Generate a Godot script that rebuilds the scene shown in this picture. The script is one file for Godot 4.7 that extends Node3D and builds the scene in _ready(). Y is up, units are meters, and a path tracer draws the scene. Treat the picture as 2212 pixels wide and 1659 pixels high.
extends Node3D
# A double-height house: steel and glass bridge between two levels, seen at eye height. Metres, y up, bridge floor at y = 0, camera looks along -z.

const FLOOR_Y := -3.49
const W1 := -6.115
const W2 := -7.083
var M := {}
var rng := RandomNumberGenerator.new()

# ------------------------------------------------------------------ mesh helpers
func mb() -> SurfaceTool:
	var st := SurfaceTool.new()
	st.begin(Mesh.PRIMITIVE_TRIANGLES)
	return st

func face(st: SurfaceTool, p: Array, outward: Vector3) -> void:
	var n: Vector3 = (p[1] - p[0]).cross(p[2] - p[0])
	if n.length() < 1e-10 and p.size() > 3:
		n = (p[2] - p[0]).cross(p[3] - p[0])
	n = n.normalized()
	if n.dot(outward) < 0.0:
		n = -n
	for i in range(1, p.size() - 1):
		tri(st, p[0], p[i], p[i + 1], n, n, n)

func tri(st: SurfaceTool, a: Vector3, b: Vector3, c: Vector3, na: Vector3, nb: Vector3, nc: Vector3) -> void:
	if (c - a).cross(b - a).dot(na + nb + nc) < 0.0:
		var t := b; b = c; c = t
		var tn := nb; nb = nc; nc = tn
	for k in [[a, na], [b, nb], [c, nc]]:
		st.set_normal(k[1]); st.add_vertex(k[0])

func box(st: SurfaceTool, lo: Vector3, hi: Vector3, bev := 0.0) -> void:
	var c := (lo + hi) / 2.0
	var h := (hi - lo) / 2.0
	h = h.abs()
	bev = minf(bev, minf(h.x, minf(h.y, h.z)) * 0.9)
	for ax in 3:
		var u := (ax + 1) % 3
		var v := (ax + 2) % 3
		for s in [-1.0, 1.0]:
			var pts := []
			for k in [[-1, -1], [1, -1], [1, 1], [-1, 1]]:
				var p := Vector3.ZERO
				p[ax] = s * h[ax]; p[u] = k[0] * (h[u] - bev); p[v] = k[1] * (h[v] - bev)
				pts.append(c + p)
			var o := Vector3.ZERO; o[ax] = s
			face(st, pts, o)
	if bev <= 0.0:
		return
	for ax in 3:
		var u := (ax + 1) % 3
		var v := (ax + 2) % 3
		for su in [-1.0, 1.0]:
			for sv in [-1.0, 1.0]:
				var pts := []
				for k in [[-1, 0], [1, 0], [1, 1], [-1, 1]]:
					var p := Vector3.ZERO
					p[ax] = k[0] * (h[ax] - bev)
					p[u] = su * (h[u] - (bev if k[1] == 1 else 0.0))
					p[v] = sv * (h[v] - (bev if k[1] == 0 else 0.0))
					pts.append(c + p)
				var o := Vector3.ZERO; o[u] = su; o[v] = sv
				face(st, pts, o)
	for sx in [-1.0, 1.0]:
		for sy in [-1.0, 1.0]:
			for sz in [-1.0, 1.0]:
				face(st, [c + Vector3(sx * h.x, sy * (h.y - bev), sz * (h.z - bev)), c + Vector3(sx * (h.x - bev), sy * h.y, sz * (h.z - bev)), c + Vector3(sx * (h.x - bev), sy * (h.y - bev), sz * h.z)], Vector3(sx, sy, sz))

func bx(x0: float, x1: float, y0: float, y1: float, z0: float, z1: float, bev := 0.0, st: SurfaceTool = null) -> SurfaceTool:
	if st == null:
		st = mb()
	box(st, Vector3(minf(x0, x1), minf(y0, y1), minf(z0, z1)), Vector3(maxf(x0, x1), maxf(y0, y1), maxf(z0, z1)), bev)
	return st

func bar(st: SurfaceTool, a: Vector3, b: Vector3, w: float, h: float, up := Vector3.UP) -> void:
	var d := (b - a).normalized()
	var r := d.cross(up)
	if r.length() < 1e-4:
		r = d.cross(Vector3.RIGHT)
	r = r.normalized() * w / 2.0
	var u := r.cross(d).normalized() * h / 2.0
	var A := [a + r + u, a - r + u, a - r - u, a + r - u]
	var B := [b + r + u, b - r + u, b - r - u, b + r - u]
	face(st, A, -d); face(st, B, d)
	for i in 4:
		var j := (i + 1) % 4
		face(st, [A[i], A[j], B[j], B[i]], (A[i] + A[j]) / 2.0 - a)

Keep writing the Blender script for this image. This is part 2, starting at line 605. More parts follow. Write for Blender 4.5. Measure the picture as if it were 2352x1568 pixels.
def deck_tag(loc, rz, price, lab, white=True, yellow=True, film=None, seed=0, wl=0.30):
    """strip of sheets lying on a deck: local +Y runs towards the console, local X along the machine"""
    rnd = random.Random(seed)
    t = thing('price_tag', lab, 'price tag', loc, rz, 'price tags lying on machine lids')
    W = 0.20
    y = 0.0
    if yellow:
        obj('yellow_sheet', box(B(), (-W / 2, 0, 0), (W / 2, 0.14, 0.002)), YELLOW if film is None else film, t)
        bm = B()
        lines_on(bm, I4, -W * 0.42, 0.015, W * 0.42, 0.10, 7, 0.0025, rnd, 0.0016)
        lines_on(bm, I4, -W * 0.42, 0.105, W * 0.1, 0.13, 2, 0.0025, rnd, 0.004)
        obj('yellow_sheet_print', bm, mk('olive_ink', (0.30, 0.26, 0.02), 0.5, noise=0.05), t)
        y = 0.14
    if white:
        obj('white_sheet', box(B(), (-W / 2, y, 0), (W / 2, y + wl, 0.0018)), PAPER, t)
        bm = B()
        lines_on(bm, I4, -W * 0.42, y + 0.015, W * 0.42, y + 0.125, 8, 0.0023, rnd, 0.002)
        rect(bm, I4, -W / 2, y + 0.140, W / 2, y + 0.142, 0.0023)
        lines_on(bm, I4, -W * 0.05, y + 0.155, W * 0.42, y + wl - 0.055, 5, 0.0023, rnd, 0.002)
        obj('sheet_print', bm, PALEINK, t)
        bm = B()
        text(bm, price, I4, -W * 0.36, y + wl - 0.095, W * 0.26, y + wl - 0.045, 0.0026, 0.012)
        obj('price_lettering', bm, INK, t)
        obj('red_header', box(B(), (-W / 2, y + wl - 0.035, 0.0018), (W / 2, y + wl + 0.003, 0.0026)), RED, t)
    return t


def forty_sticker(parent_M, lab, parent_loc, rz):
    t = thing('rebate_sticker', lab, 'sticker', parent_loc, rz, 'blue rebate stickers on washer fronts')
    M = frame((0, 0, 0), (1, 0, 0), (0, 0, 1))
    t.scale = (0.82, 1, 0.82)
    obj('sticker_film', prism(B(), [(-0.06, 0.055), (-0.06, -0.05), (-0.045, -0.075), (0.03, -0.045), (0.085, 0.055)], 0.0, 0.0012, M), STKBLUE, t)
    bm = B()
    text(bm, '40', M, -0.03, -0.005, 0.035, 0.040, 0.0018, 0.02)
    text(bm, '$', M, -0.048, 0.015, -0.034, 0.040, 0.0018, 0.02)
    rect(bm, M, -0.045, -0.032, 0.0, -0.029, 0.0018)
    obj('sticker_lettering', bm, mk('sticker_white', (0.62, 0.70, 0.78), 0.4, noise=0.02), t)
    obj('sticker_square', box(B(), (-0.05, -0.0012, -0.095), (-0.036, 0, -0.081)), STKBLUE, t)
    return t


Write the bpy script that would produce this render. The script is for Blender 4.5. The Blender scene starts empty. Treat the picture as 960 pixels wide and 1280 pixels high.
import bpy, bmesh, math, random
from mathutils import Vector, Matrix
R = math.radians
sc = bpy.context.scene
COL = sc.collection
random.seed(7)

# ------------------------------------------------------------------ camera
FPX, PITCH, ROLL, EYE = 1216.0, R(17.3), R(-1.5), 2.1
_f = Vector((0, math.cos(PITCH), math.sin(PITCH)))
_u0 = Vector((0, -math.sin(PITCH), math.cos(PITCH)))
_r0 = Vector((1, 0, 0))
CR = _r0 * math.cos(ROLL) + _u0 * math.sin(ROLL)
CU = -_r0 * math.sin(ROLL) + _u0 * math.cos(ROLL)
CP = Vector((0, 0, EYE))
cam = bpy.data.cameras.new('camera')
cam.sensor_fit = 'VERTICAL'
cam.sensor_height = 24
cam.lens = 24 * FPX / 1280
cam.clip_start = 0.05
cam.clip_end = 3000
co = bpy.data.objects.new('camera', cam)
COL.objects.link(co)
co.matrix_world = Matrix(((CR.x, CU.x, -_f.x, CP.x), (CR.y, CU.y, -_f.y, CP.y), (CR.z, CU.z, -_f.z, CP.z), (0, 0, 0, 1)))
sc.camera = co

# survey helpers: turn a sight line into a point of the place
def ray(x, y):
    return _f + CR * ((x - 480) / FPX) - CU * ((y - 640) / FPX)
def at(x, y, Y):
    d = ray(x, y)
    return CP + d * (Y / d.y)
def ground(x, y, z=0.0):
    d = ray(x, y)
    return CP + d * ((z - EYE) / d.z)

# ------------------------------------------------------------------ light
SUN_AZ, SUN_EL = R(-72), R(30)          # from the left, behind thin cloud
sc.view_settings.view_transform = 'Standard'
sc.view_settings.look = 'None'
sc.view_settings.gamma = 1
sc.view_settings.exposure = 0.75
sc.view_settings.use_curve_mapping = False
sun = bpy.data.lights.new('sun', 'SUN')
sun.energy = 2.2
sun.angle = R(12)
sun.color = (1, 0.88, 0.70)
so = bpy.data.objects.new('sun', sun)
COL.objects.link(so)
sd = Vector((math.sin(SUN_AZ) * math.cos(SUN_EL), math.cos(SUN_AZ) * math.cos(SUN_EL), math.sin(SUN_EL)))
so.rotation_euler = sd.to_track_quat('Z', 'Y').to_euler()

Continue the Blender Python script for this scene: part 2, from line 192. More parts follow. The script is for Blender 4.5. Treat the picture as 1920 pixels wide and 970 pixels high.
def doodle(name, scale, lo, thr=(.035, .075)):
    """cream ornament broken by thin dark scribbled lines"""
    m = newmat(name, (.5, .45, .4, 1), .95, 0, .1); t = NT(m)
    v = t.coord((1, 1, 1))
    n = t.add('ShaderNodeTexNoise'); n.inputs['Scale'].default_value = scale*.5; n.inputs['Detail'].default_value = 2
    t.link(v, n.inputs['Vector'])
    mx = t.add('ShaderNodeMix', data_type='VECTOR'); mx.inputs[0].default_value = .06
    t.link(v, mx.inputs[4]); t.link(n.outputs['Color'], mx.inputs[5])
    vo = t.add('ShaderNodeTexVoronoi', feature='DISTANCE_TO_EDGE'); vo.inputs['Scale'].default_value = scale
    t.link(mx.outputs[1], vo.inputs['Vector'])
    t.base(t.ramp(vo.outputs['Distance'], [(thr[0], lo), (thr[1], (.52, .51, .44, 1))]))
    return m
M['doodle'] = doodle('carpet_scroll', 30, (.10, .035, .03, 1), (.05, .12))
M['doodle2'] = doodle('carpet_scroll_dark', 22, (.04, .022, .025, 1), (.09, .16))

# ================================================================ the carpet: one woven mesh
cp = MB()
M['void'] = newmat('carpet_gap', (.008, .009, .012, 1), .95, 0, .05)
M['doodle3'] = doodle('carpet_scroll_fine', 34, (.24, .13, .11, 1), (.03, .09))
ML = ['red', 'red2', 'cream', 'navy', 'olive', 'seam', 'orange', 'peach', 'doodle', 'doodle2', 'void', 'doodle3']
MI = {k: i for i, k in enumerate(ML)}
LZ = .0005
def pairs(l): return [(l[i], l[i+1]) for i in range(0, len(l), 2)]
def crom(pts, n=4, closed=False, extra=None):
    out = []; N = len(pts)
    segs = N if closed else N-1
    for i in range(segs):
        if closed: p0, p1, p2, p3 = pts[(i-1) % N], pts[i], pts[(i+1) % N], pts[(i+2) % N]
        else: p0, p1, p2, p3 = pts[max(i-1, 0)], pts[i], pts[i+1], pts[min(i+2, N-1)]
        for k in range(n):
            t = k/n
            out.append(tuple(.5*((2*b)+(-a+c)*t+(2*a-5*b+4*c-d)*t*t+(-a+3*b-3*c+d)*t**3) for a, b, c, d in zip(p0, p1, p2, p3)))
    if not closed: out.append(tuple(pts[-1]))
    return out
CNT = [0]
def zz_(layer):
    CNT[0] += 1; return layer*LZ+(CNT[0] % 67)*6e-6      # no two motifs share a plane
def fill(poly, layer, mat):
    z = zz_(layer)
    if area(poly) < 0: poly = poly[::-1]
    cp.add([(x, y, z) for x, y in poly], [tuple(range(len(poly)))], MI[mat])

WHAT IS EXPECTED
Show each line of the listing that holds the string "from".

OUTPUT BELOW
from mathutils import Vector, Matrix
SUN_AZ, SUN_EL = R(-72), R(30)          # from the left, behind thin cloud
Continue the Blender Python script for this scene: part 2, from line 192. More parts follow. The script is for Blender 4.5. Treat the picture as 1920 pixels wide and 970 pixels high.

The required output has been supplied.